You indicated that you were involved with this man which suggests that you have now moved on after five years of deceit. It is no doubt difficult to accept that all those years invested in the relationship resulted in you remaining single; if in fact you were hoping to get married to 'Mr Mention'.

Do love and care for your daughter and remember that in spite of how her father may have treated you, he is still her dad and must be given an opportunity to factor in her life. Even though he is tardy in not connecting with her, try not to poison her mind against him. Consult a lawyer regarding child support for your daughter.

This man is obviously in the fast lane and has seemingly ignored all the road codes, hence impregnating females which whom he comes in contact. He must be advised that pregnancy is not the only consequence of unprotected sex and that he will certainly have a head-on collision with HIV/AIDS if he continues to drive recklessly.

Your concern for his wife is understood, but she will have to make her own decision regarding her marriage. If she is knowingly continuing in the dysfunctional marital relationship, then she must be prepared to live with the consequences.

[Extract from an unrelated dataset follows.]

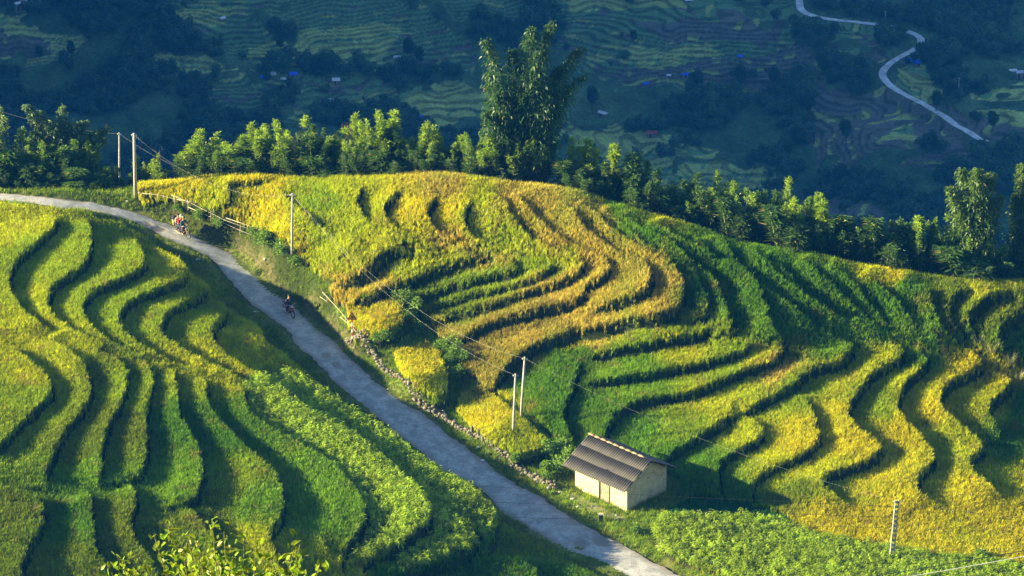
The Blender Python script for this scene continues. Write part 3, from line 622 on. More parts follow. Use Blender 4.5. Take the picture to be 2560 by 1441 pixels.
# leafy crop
x, y = jgrid(-60, 60, -80, 50, 0.36, 12); k = inview(x, y); x, y = x[k], y[k]; zz, uv = zone(x, y)
keep = (zz == 2) & ~((samp(UP, x, y) < 0.4) & (samp(UPH, x, y) > .3)) & (samp(RD, x, y) > 0.5); x, y = x[keep], y[keep]; n = len(x)
pn = fbm(x/2, y/2, 3, 161)[:, None]; col = np.array([.36, .49, .035])*(1+.35*pn)*g.uniform(.75, 1.25, (n, 1))
scatter('maize', 'maize', np.stack([x, y, ground(x, y)-.02], 1), np.clip(col, .01, .9), g.uniform(.75, 1.15, n), np.stack([g.normal(0, .1, n), g.normal(0, .1, n), g.uniform(0, 6.28, n)], 1), M_MZ, 6, 'bright green broad-leaved maize growing beside the road', 'maize', seed=2)
# grass on banks, verges and short green
x, y = jgrid(-62, 62, -82, 52, 0.26, 13); k = inview(x, y); x, y = x[k], y[k]; zz, uv = zone(x, y); sl = samp(slope, x, y); up_ = samp(UP, x, y); rd = samp(RD, x, y)
dens = fbm(x/1.6, y/1.6, 4, 171)
keep = (rd > 0.15) & (y < crestY(x)+4) & (((zz == 0) & (dens > -.5+np.clip(.9-rd, 0, 1)*0.7)) | (sl > .9) | ((up_ < .45) & (zz > 0)) | (zz == 3))
x, y, zz, sl = x[keep], y[keep], zz[keep], sl[keep]; n = len(x); pn = fbm(x/2.5, y/2.5, 3, 173)[:, None]
col = np.where((zz == 0)[:, None], np.array([.24, .32, .02]), np.array([.04, .065, .012]))*(1+.5*pn)*g.uniform(.7, 1.25, (n, 1))  # bank and terrace-foot grass coloured dark to carry the step shadow
col = np.where((zz == 3)[:, None], np.array([.05, .19, .04]), col)
dryg = (g.random(n) < .18)[:, None]; col = np.where(dryg, col*np.array([1.7, 1.15, 1.5]), col)
gy_, gx2 = samp(gz, x, y), samp(gx_, x, y)
scatter('grass', 'grass', np.stack([x, y, ground(x, y)-.02], 1), np.clip(col, .01, .9), g.uniform(.6, 1.25, n)*np.where(zz == 3, 1.3, 1), np.stack([np.clip(-gy_*.3, -.5, .5)*-1, np.clip(gx2*.3, -.5, .5), g.uniform(0, 6.28, n)], 1), M_RICE, 5, 'short wild grass on the terrace banks and road verges', 'grass', seed=3)
print('rice', NRICE, 'grass', n)
# ------------------------------------------------------------------ the far valley side
bx = np.arange(BX0, BX1+.01, BS); by = np.arange(BY0, BY1+.01, BS); BXX, BYY = np.meshgrid(bx, by)
FB = bgbase(BXX, BYY)
buv = project(np.stack([BXX, BYY, FB], -1).reshape(-1, 3))
ju = buv+np.stack([fbm(BXX.ravel()/9, BYY.ravel()/9, 3, 201), fbm(BXX.ravel()/9, BYY.ravel()/9, 3, 203)], 1)*28
FIELDS = [('y',[(-80,20),(60,50),(150,85),(220,100),(205,135),(150,155),(-80,165)]),('b',[(-80,70),(60,78),(120,95),(130,130),(-80,140)]),
 ('g',[(430,-60),(1000,-60),(1080,40),(1180,110),(1180,190),(1050,170),(880,180),(640,170),(560,130),(440,60)]),('y',[(620,120),(860,60),(1010,70),(960,140),(860,180),(650,175)]),('y',[(430,10),(560,10),(560,80),(470,70)]),
 ('y',[(385,120),(480,150),(600,180),(760,215),(860,240),(800,250),(640,230),(520,210),(430,190),(385,170)]),('b',[(560,225),(760,235),(850,205),(1000,215),(980,265),(820,262),(620,262)]),
 ('y',[(850,260),(980,235),(1060,205),(1200,215),(1260,260),(1180,300),(1100,330),(980,290),(880,300)]),('g',[(520,210),(850,200),(1000,200),(1000,290),(700,300),(530,260)]),
 ('g',[(1400,-60),(2000,-60),(2010,150),(1900,240),(1500,220),(1400,120)]),('y',[(1460,120),(1700,110),(1810,135),(1790,175),(1600,178),(1470,160)]),('b',[(1620,170),(2020,130),(2060,190),(1900,225),(1480,215)]),('b',[(1560,60),(1800,40),(1960,60),(1950,110),(1700,105)]),
 ('y',[(1380,-60),(1720,-60),(1720,18),(1440,25)]),('b',[(2030,205),(2200,190),(2330,260),(2440,370),(2420,440),(2060,440),(2010,330)]),('y',[(2185,330),(2280,320),(2290,350),(2200,350)]),
 ('y',[(2225,175),(2340,180),(2350,215),(2350,260),(2260,245)]),('y',[(2440,200),(2640,215),(2640,330),(2500,320),(2430,250)]),('b',[(2350,270),(2480,300),(2640,330),(2640,380),(2420,330)]),
 ('y',[(1380,310),(1600,330),(1760,380),(1850,420),(1960,450),(1900,500),(1700,500),(1420,360)]),('b',[(1960,500),(2180,520),(2300,560),(2100,580),(1900,540)]),('g',[(1100,-60),(1290,-60),(1300,60),(1120,40)]),('b',[(2060,110),(2200,120),(2220,165),(2080,165)]),('g',[(1990,20),(2200,60),(2180,130),(2010,110)])]
kindm = np.zeros(len(buv), int)
for c, P in FIELDS: kindm[pip(P, ju)] = {'g': 1, 'b': 2, 'y': 3}[c]
kindm = kindm.reshape(FB.shape); patch = fbm(BXX/17, BYY/17, 3, 211)
kindm = np.where((kindm > 0) & (patch < -.42), 0, kindm)
bw = (kindm > 0).astype(float)
ker = np.ones(5)/5
for _ in range(2): bw = np.apply_along_axis(lambda r: np.convolve(r, ker, 'same'), 0, bw); bw = np.apply_along_axis(lambda r: np.convolve(r, ker, 'same'), 1, bw)
dz = 0.95; qn = (FB+1.3*fbm(BXX/11, BYY/11, 2, 213))/dz+40*0
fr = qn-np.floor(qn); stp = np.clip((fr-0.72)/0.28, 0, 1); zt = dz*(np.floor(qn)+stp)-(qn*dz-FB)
BZ = FB*(1-bw)+zt*bw
BZ = BZ+(1-bw)*(1.6*fbm(BXX/7, BYY/7, 4, 217)+0.8)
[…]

If ever you were to get involved in another relationship, try as best as you can to do a background check on your pursuer. This is even more critical when he lives outside of the country. Pay attention to any red flags that may present themselves and ask probing questions when you have any suspicions. You don't want to make the same mistake twice. Do secure yourself and take the threats seriously, remain positive, learn your lessons and develop the strength to carry on in spite of your predicament.